Abstract

This article aims to investigate the role of household domestic credit on GDP in the BRICS countries, controlling for other variables, such as inflation, government spending, GFCF, and interest rate. The econometric methodology involves the estimation of Nonlinear Autoregressive Distributed Lag (NARDL) models with Bounds Testing Approach to Cointegration, for quarterly data ranging from 2008Q3 to 2019Q4. The estimations indicate that household domestic credit and GDP, together with the control variables, have a common long-run path (cointegrate) in each country analyzed. But the long-run coefficients show that only in Brazil, Russia and China increases in household credit lead to a growth in output. As for short-run perturbations, it takes approximately two quarters, on average, for such shock to dissipate and the long-run equilibrium level to be restored.
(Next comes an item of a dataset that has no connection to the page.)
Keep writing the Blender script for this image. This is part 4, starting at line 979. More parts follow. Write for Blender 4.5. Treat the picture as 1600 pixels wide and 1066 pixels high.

The asymmetric adjustment paths show a positive asymmetric case in Brazil and South Africa, but a negative asymmetry in Russia and India. For the Chinese case, the adjustment is symmetric. The evidence from Toda and Yamamoto’s Granger Causality tests between GDP and household domestic credit reveals China is the only case of bicausality. South Africa shows no sign of Granger-causality, while Brazil shows that household credit Granger-causes GDP, but not the opposite. In the case of Russia, GDP Granger-causes household domestic credit.